Given information:
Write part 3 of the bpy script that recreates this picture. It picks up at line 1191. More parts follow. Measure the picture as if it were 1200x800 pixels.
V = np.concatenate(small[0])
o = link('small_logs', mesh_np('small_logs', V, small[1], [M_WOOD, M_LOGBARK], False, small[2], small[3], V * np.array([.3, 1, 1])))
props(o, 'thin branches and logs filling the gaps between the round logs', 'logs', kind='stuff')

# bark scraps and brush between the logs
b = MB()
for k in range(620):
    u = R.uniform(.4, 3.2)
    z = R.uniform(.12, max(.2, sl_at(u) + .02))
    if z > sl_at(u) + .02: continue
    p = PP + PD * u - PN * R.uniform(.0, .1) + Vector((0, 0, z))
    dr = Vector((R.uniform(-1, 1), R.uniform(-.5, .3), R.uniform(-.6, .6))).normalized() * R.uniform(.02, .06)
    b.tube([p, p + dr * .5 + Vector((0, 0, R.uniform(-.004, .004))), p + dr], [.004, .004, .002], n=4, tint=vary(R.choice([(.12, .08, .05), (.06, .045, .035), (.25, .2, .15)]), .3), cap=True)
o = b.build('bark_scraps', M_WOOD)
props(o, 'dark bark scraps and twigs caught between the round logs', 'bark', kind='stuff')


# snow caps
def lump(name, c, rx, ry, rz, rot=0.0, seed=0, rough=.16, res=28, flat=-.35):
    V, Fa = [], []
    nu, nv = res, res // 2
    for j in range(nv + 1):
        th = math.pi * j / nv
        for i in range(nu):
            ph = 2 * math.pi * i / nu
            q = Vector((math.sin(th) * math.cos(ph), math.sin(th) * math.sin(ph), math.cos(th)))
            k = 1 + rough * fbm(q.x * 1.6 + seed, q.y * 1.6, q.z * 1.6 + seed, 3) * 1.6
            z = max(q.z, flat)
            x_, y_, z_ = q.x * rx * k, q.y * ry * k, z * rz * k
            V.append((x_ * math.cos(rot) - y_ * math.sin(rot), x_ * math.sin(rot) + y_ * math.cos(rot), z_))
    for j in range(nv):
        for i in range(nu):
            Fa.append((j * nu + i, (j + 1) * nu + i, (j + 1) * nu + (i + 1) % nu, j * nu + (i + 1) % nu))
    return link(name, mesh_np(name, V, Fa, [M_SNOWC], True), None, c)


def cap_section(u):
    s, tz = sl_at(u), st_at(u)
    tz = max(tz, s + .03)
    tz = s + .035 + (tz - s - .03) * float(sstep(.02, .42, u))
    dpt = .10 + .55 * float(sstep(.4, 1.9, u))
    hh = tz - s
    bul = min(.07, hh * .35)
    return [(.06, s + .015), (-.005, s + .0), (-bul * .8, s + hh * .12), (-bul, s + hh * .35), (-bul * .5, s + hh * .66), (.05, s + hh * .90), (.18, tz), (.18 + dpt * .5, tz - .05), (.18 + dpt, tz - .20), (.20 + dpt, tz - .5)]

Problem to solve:
Emit the full listing verbatim.

Finished task:
Write part 3 of the bpy script that recreates this picture. It picks up at line 1191. More parts follow. Measure the picture as if it were 1200x800 pixels.
V = np.concatenate(small[0])
o = link('small_logs', mesh_np('small_logs', V, small[1], [M_WOOD, M_LOGBARK], False, small[2], small[3], V * np.array([.3, 1, 1])))
props(o, 'thin branches and logs filling the gaps between the round logs', 'logs', kind='stuff')

# bark scraps and brush between the logs
b = MB()
for k in range(620):
    u = R.uniform(.4, 3.2)
    z = R.uniform(.12, max(.2, sl_at(u) + .02))
    if z > sl_at(u) + .02: continue
    p = PP + PD * u - PN * R.uniform(.0, .1) + Vector((0, 0, z))
    dr = Vector((R.uniform(-1, 1), R.uniform(-.5, .3), R.uniform(-.6, .6))).normalized() * R.uniform(.02, .06)
    b.tube([p, p + dr * .5 + Vector((0, 0, R.uniform(-.004, .004))), p + dr], [.004, .004, .002], n=4, tint=vary(R.choice([(.12, .08, .05), (.06, .045, .035), (.25, .2, .15)]), .3), cap=True)
o = b.build('bark_scraps', M_WOOD)
props(o, 'dark bark scraps and twigs caught between the round logs', 'bark', kind='stuff')


# snow caps
def lump(name, c, rx, ry, rz, rot=0.0, seed=0, rough=.16, res=28, flat=-.35):
    V, Fa = [], []
    nu, nv = res, res // 2
    for j in range(nv + 1):
        th = math.pi * j / nv
        for i in range(nu):
            ph = 2 * math.pi * i / nu
            q = Vector((math.sin(th) * math.cos(ph), math.sin(th) * math.sin(ph), math.cos(th)))
            k = 1 + rough * fbm(q.x * 1.6 + seed, q.y * 1.6, q.z * 1.6 + seed, 3) * 1.6
            z = max(q.z, flat)
            x_, y_, z_ = q.x * rx * k, q.y * ry * k, z * rz * k
            V.append((x_ * math.cos(rot) - y_ * math.sin(rot), x_ * math.sin(rot) + y_ * math.cos(rot), z_))
    for j in range(nv):
        for i in range(nu):
            Fa.append((j * nu + i, (j + 1) * nu + i, (j + 1) * nu + (i + 1) % nu, j * nu + (i + 1) % nu))
    return link(name, mesh_np(name, V, Fa, [M_SNOWC], True), None, c)


def cap_section(u):
    s, tz = sl_at(u), st_at(u)
    tz = max(tz, s + .03)
    tz = s + .035 + (tz - s - .03) * float(sstep(.02, .42, u))
    dpt = .10 + .55 * float(sstep(.4, 1.9, u))
    hh = tz - s
    bul = min(.07, hh * .35)
    return [(.06, s + .015), (-.005, s + .0), (-bul * .8, s + hh * .12), (-bul, s + hh * .35), (-bul * .5, s + hh * .66), (.05, s + hh * .90), (.18, tz), (.18 + dpt * .5, tz - .05), (.18 + dpt, tz - .20), (.20 + dpt, tz - .5)]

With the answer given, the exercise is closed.